Yesterday went much better. Failure truly isn't final - as long as we keep getting back up, keep going forward. Remember, yesterday I couldn't resist pizza. Today we had a staff meeting and when I walked in I panicked. On the table were large boxes of assorted holiday cookies. Beautiful cookies with frostings and sprinkles and all kinds of good (or bad!) stuff. Of course one box sat right in front of my chair. I wanted one so badly. I could hear the enemy so clearly tempting me "just one, eat one, one won't hurt you." I have learned enough to know that I can't eat one - I would have eaten 3 at LEAST and then took a bunch home with me - and eaten most of them in the car before I got home. One of my favorite things use to be eating in the car.
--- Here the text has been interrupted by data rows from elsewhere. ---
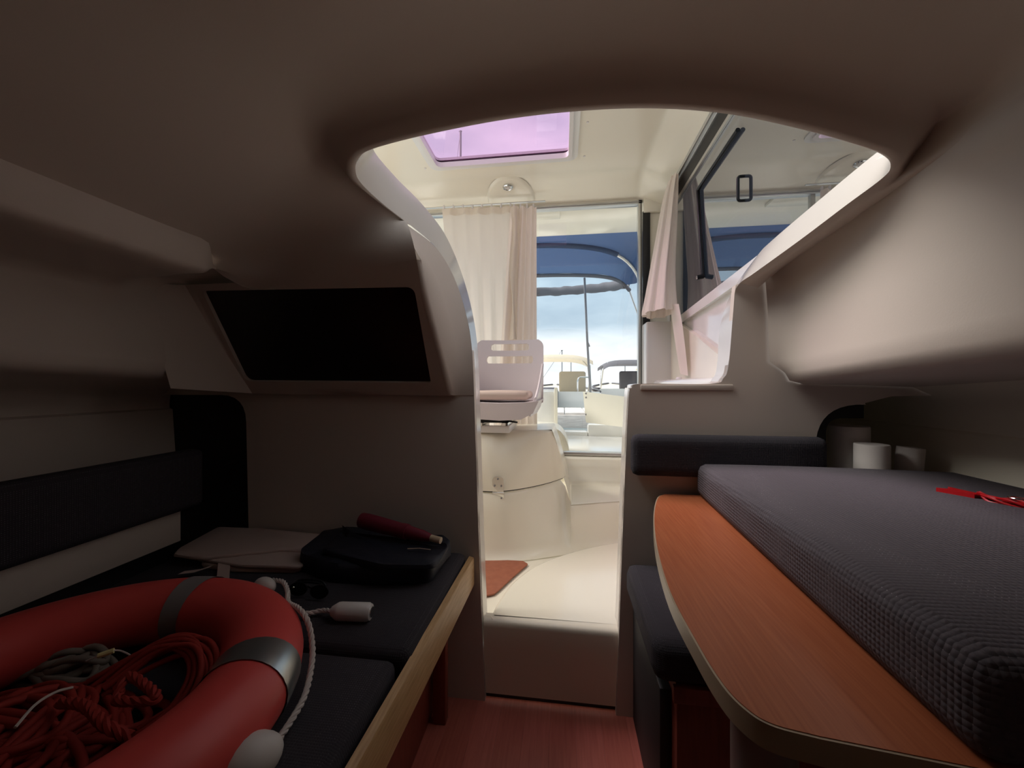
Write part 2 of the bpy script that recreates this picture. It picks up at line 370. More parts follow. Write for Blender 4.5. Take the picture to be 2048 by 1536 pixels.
# raised lip under the shelf edge of the starboard bulkhead
struct('trim_4', rbox(P1[33].x + .03, P1[30].x + .03, BY - .006, BY, EYE - .022, EYE - .002, .003), LINER)

# overhanging locker fascia on the port bulkhead, with a recessed dark panel
FY = lambda z: 1.37 - .571 * (z - 1.15)
def onface(px, py):
    d = ray(px, py); t = (1.37 - .571 * (EYE - 1.15)) / (d.y + .571 * d.z); return V((0, 0, EYE)) + d * t
def fp(x, z): return V((x, FY(z), z))
T0, T1, T2, T3 = V((-.446, 1.105, 1.615)), V((-.80, 1.128, 1.575)), V((-1.08, 1.13, 1.545)), V((-1.325, 1.06, 1.475))
B0, B1, B2, B3 = fp(-.405, 1.134), fp(-.8, 1.134), fp(-1.22, 1.138), V((-1.328, 1.15, 1.16))
hole = rounded([onface(404, 582), onface(828, 574), onface(862, 766), onface(492, 763)], [.012, .028, .012, .03])
inn = V((0, .012, .006))
topl = rows[-1][:13]             # the ceiling border from the rim corner to the outboard corner
outer = topl + [fp(-1.285, 1.515), fp(-1.265, 1.35), B2, fp(-1.0, 1.134), B1, fp(-.6, 1.134), B0 + V((-.014, 0, 0)), fp(-.434, 1.3), fp(-.449, 1.45)]
hcen = sum(hole, V()) / len(hole)
def ang(p): return math.atan2(p.z - hcen.z, (p.x - hcen.x) * .8)
def hit(poly, a):                # point of a star-shaped loop at angle a
    n = len(poly)
    for i in range(n):
        p, q = poly[i], poly[(i + 1) % n]; da = (ang(q) - ang(p) + math.pi) % (2 * math.pi) - math.pi; d0 = (a - ang(p) + math.pi) % (2 * math.pi) - math.pi
        if abs(da) > 1e-9 and -1e-9 <= d0 / da <= 1 + 1e-9:
            lo, hi = 0.0, 1.0
            for _ in range(40):
                m_ = (lo + hi) / 2; dm = (ang(p.lerp(q, m_)) - ang(p) + math.pi) % (2 * math.pi) - math.pi
                if dm / da < d0 / da: lo = m_
                else: hi = m_
            return p.lerp(q, lo)
    return poly[0]
angs = sorted({round(ang(p), 6) for p in hole + outer})
hl_, ol_ = [hit(hole, a) for a in angs], [hit(outer, a) for a in angs]
face = loft([hl_ + hl_[:1], [a.lerp(b, .5) for a, b in zip(hl_ + hl_[:1], ol_ + ol_[:1])], ol_ + ol_[:1]])
edge = cr([topl[0] + V((.004, .004, 0)), fp(-.435, 1.45), fp(-.42, 1.3), B0], 25)
soft = [V((-.014, 0, 0)), V((.010, .012, 0))]
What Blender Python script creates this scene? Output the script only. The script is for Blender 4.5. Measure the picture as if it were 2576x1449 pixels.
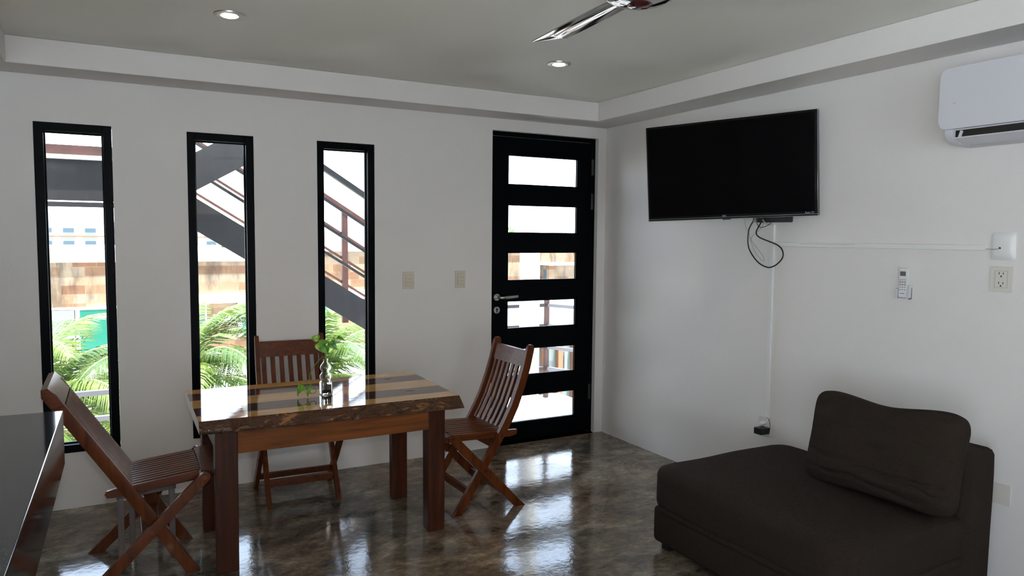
import bpy, bmesh, math, random
from mathutils import Vector, Matrix, noise as mn
random.seed(7)
sc = bpy.context.scene
for o in list(bpy.data.objects): bpy.data.objects.remove(o)
COL = sc.collection

# ------------------------------------------------------------------ camera
YAW, PITCH, ROLL = 0.4976, -0.0706, 0.0087
CAM = Vector((-3.0773, -4.285, 1.4106))
Fw = Vector((math.sin(YAW)*math.cos(PITCH), math.cos(YAW)*math.cos(PITCH), math.sin(PITCH)))
r0 = Vector((math.cos(YAW), -math.sin(YAW), 0)); u0 = r0.cross(Fw)
Rr = math.cos(ROLL)*r0 + math.sin(ROLL)*u0; Uu = -math.sin(ROLL)*r0 + math.cos(ROLL)*u0
cd = bpy.data.cameras.new('camera'); cam = bpy.data.objects.new('camera', cd); COL.objects.link(cam)
M = Matrix((( Rr.x, Uu.x, -Fw.x, CAM.x), (Rr.y, Uu.y, -Fw.y, CAM.y), (Rr.z, Uu.z, -Fw.z, CAM.z), (0,0,0,1)))
cam.matrix_world = M
cd.sensor_width = 36; cd.lens = 1838.62/2576*36; cd.clip_start = .02; cd.clip_end = 500
sc.camera = cam

# ------------------------------------------------------------------ world, sun, big lights, exposure
SKY = 6.0
w = bpy.data.worlds.new('world'); sc.world = w; w.use_nodes = True
nt = w.node_tree; nt.nodes.clear()
bg = nt.nodes.new('ShaderNodeBackground'); ow = nt.nodes.new('ShaderNodeOutputWorld')
tc = nt.nodes.new('ShaderNodeTexCoord'); sx = nt.nodes.new('ShaderNodeSeparateXYZ'); cr = nt.nodes.new('ShaderNodeValToRGB')
nt.links.new(tc.outputs['Generated'], sx.inputs[0]); nt.links.new(sx.outputs['Z'], cr.inputs[0])
cr.color_ramp.elements[0].position = 0.0; cr.color_ramp.elements[0].color = (.90,.95,1,1)
cr.color_ramp.elements[1].position = .7; cr.color_ramp.elements[1].color = (.42,.62,1,1)
nt.links.new(cr.outputs[0], bg.inputs[0])
ms = nt.nodes.new('ShaderNodeMapRange'); ms.interpolation_type = 'SMOOTHSTEP'      # hazy white glare in front, a little less behind the house
ms.inputs['From Min'].default_value = .3; ms.inputs['From Max'].default_value = -.3; ms.inputs['To Min'].default_value = SKY; ms.inputs['To Max'].default_value = SKY*.70
nt.links.new(sx.outputs['Y'], ms.inputs[0]); nt.links.new(ms.outputs[0], bg.inputs[1])
nt.links.new(bg.outputs[0], ow.inputs[0])
sl = bpy.data.lights.new('sun', 'SUN'); sl.energy = 21; sl.angle = .012; sl.color = (1,.95,.86)
so = bpy.data.objects.new('sun', sl); COL.objects.link(so)
sd = Vector((-.12, .20, -.97)).normalized()
so.rotation_euler = sd.to_track_quat('-Z', 'Y').to_euler()
# the camera's own flash, just above the lens
fl = bpy.data.lights.new('camera_flash', 'AREA'); fl.energy = 8; fl.size = .05; fl.color = (1,.97,.93)
fo = bpy.data.objects.new('camera_flash', fl); COL.objects.link(fo)
fo.location = CAM + Uu*.10 + Fw*.02; fo.rotation_euler = (Fw+Uu*.05).to_track_quat('-Z','Y').to_euler()
def portal(loc, d, sxx, szz):
    l = bpy.data.lights.new('window_portal', 'AREA'); l.shape = 'RECTANGLE'; l.size = sxx; l.size_y = szz
    l.cycles.is_portal = True
    o = bpy.data.objects.new('window_portal', l); COL.objects.link(o); o.location = loc
    o.rotation_euler = Vector(d).to_track_quat('-Z','Y').to_euler()
for xx in (-3.245, -2.557, -1.867): portal((xx, .14, 1.12), (0,-1,0), .34, 1.66)
portal((-.485,.14,1.05),(0,-1,0),.83,2.1)
for xx in (-4.55,-2.6): portal((xx,-7.66,1.15),(0,1,0),1.1,2.2)
portal((-5.36,-5.8,1.15),(1,0,0),2.2,2.2)
sc.view_settings.view_transform = 'Standard'; sc.view_settings.look = 'None'
sc.view_settings.exposure = 0.40; sc.view_settings.gamma = 1.0
try: sc.view_settings.use_curve_mapping = False
except Exception: pass
sc.cycles.max_bounces = 8; sc.cycles.diffuse_bounces = 4; sc.cycles.glossy_bounces = 4; sc.cycles.transparent_max_bounces = 16
sc.cycles.sample_clamp_indirect = 6; sc.cycles.caustics_reflective = False; sc.cycles.caustics_refractive = False
sc.cycles.use_denoising = True; sc.cycles.use_adaptive_sampling = True; sc.cycles.adaptive_threshold = .03

# ------------------------------------------------------------------ materials
def mat(name, color=(.8,.8,.8), rough=.5, metal=0, spec=.5, coat=0, trans=0, ior=1.45, emis=None, es=0, sheen=0):
    m = bpy.data.materials.new(name); m.use_nodes = True
    p = m.node_tree.nodes['Principled BSDF']
    p.inputs['Base Color'].default_value = (*color, 1); p.inputs['Roughness'].default_value = rough
    p.inputs['Metallic'].default_value = metal; p.inputs['Specular IOR Level'].default_value = spec
    p.inputs['Coat Weight'].default_value = coat; p.inputs['Coat Roughness'].default_value = .06
    p.inputs['Transmission Weight'].default_value = trans; p.inputs['IOR'].default_value = ior
    p.inputs['Sheen Weight'].default_value = sheen
    if emis: p.inputs['Emission Color'].default_value = (*emis,1); p.inputs['Emission Strength'].default_value = es
    return m
def N(m, t, **k):
    n = m.node_tree.nodes.new(t)
    for a, b in k.items():
        if a in n.inputs: n.inputs[a].default_value = b
        else: setattr(n, a, b)
    return n
def L(m, a, b): m.node_tree.links.new(a, b)
def coords(m, scale=(1,1,1), rot=(0,0,0)):
    t = N(m,'ShaderNodeTexCoord'); mp = N(m,'ShaderNodeMapping'); mp.inputs['Scale'].default_value = scale; mp.inputs['Rotation'].default_value = rot
    L(m, t.outputs['Object'], mp.inputs[0]); return mp.outputs[0]
def ramp(m, fac, stops, interp='LINEAR'):
    r = N(m,'ShaderNodeValToRGB'); r.color_ramp.interpolation = interp
    e = r.color_ramp.elements
    while len(e) < len(stops): e.new(.5)
    for i,(p,c) in enumerate(stops): e[i].position = p; e[i].color = (*c,1)
    L(m, fac, r.inputs[0]); return r.outputs[0]
def mixc(m, fac, a, b, mode='MIX'):
    x = N(m,'ShaderNodeMix', data_type='RGBA', blend_type=mode)
    for i, v in ((0,fac),(6,a),(7,b)):
        if hasattr(v,'is_output') or isinstance(v, bpy.types.NodeSocket): L(m, v, x.inputs[i])
        elif i == 0: x.inputs[0].default_value = v
        else: x.inputs[i].default_value = (*v,1)
    return x.outputs[2]
def bump(m, h, s=.2, d=.01):
    b = N(m,'ShaderNodeBump'); b.inputs['Strength'].default_value = s; b.inputs['Distance'].default_value = d
    L(m, h, b.inputs['Height']); L(m, b.outputs[0], m.node_tree.nodes['Principled BSDF'].inputs['Normal'])
def P(m): return m.node_tree.nodes['Principled BSDF']
def noise(m, co, scale, detail=4, rough=.5, dist=0):
    n = N(m,'ShaderNodeTexNoise'); n.inputs['Scale'].default_value = scale; n.inputs['Detail'].default_value = detail
    n.inputs['Roughness'].default_value = rough; n.inputs['Distortion'].default_value = dist
    L(m, co, n.inputs['Vector']); return n.outputs['Fac']

def paint(name, c, b=.25):
    m = mat(name, c, .62, spec=.35); co = coords(m)
    L(m, ramp(m, noise(m, co, 1.3, 3), [(.3,tuple(v*.975 for v in c)),(.7,c)]), P(m).inputs['Base Color'])
    bump(m, noise(m, co, 90, 5, .6), b, .002); return m
M_wall = paint('wall_paint', (.82,.79,.77), .5)
M_ceil = paint('ceiling_paint', (.92,.91,.85), .2)
M_ext = paint('exterior_white', (.86,.86,.84), .3)

M_floor = mat('polished_concrete', (.1,.09,.08), .13, spec=.7, coat=0)
co = coords(M_floor); co2 = coords(M_floor, (1,1.5,1), (0,0,-.45))
a = noise(M_floor, co2, 3.0, 9, .70, .6); b_ = noise(M_floor, co2, 11, 8, .72, .4); c_ = noise(M_floor, co, 1.1, 3, .5, .2)
base = ramp(M_floor, a, [(.33,(.085,.068,.053)),(.43,(.15,.117,.088)),(.51,(.225,.175,.128)),(.59,(.31,.25,.185)),(.68,(.46,.40,.32))])
dk = ramp(M_floor, b_, [(.36,(.40,.41,.41)),(.50,(.85,.85,.85)),(.64,(1.3,1.24,1.14))])
base = mixc(M_floor, .85, base, dk, 'MULTIPLY')
fine = ramp(M_floor, noise(M_floor, coords(M_floor,(1,1.8,1),(0,0,-.45)), 42, 8, .75, .6), [(.36,(.62,.60,.58)),(.50,(.98,.97,.95)),(.66,(1.35,1.30,1.22))])
base = mixc(M_floor, .8, base, fine, 'MULTIPLY')
gr = ramp(M_floor, c_, [(.42,(1.0,.94,.88)),(.60,(.84,.92,.96))])
base = mixc(M_floor, 1, base, gr, 'MULTIPLY')
L(M_floor, base, P(M_floor).inputs['Base Color'])
rg = N(M_floor,'ShaderNodeMapRange'); rg.inputs['To Min'].default_value=.04; rg.inputs['To Max'].default_value=.15; L(M_floor, a, rg.inputs[0]); L(M_floor, rg.outputs[0], P(M_floor).inputs['Roughness'])
bump(M_floor, noise(M_floor, co, 14, 5, .6), .16, .006)

def wood(name, c1, c2, rough=.28, coat=.4, axis=0, sc_=1.0, knots=False):
    m = mat(name, c1, rough, spec=.26, coat=coat)
    s = [14,14,14]; s[axis] = 1.2
    co = coords(m, tuple(v*sc_ for v in s)); f = noise(m, co, 2.2, 6, .6, 1.2)
    mid = tuple((x+y)/2 for x,y in zip(c1,c2))
    L(m, ramp(m, f, [(.3,c1),(.5,mid),(.7,c2)]), P(m).inputs['Base Color'])
    bump(m, f, .06, .002); return m
M_maho = wood('mahogany_finish', (.060,.014,.004), (.17,.043,.010), .34, .04, 2)
M_mahoX = wood('mahogany_finish_flat', (.060,.015,.005), (.17,.044,.011), .34, .04, 0)
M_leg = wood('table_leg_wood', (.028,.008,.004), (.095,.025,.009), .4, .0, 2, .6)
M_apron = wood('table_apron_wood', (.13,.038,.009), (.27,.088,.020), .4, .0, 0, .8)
# striped table top
M_top = mat('striped_tabletop', (.5,.3,.1), .05, spec=.95, coat=0)
t = N(M_top,'ShaderNodeTexCoord'); s_ = N(M_top,'ShaderNodeSeparateXYZ'); L(M_top, t.outputs['Object'], s_.inputs[0])
mr = N(M_top,'ShaderNodeMapRange'); mr.inputs['From Min'].default_value = -.36; mr.inputs['From Max'].default_value = .34
L(M_top, s_.outputs['Y'], mr.inputs[0])
# table centre y = -0.89
def yy(v): return (v+.89+.36)/.70
lt, dkk = (1,1,1), (0,0,0)
stripe = ramp(M_top, mr.outputs[0], [(0,lt),(yy(-1.122),dkk),(yy(-.972),lt),(yy(-.812),dkk),(yy(-.665),lt)], 'CONSTANT')
co = coords(M_top, (1.3,16,16)); g = noise(M_top, co, 2.5, 6, .6, 1.0)
lw = ramp(M_top, g, [(.3,(.40,.20,.065)),(.55,(.52,.29,.105)),(.75,(.62,.37,.15))])
dw = ramp(M_top, g, [(.3,(.045,.020,.016)),(.55,(.085,.042,.032)),(.75,(.12,.062,.045))])
L(M_top, mixc(M_top, stripe, dw, lw), P(M_top).inputs['Base Color'])
bump(M_top, noise(M_top, coords(M_top,(1,5,1)), 6, 3), .04, .004)
M_bark = mat('live_edge_bark', (.1,.04,.02), .3, spec=.3, coat=.15)
co = coords(M_bark, (1.2,2,3)); g = noise(M_bark, co, 9, 6, .65, 1.6)
L(M_bark, ramp(M_bark, g, [(.38,(.010,.006,.004)),(.47,(.10,.034,.009)),(.55,(.035,.013,.005)),(.66,(.33,.14,.04))]), P(M_bark).inputs['Base Color'])
bump(M_bark, g, .9, .012)
M_endgrain = wood('table_end_grain', (.30,.25,.19), (.40,.34,.27), .3, .4, 2)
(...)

That way my husband wouldn't know how much I was really eating and I wouldn't have to share with my child.
(Hey, no one said honest is always nice - truth is truth and if we don't face it we can't change it.)
So I sat at the meeting for an hour and a half staring at those cookies, wanting to bing so badly, knowing I couldn't touch even one. About half way through the meeting, everyone at the other end of the table decided they had eaten enough and sent the other box to my side. Of course it came to rest right in front of me - right next to the other one. All the cookies, right at my seat, and I did not touch even one!!!!!!!!!!!!!!!! Thank you Jesus!
I ate an egg burrito and some hash browns for breakfast, a chicken breast for lunch, and a chicken breast and a few french fries for dinner. I know potatoes aren't the best, but as I said, this step is just to stay away from processed sugar. If God put the sugar in it, I'm not concerned. Fat and quantity will come later. Overeaters are used to quick satisfaction - we want to feel good NOW! Taking away too much at once will feel like punishment and I would very likely quit. I'm reading a book right now that recommends the exercise before changing any eating habits. Personally, I don't think it would work for me - after eating I often had no energy and would have to lay down and do nothing. I think I was eating sugar to the point that my body produced large amounts of glucose and I became comatose - I've often said sugar is my drug and I really am affected by it. So I don't think I could have ate hte way I use to and maintained a workout schedule. It was hard getting back to exercise after having 2 days off. Today was really busy and I had to come home from staff meeting and get right on the treadmill for 30 minutes and then run to help my husband at work until after 10 pm. I'm learning how exercise has to become a choice that we make priority. Otherwise we will always put it off.
I thought I would not be able to accomplish much when I started this because I would be so consumed with all it takes to develop new habits, but I'm actually maintaining - possibly even getting more done than usual. One, I'm more alert - don't get that groggy and I seem to have more energy - most of the time.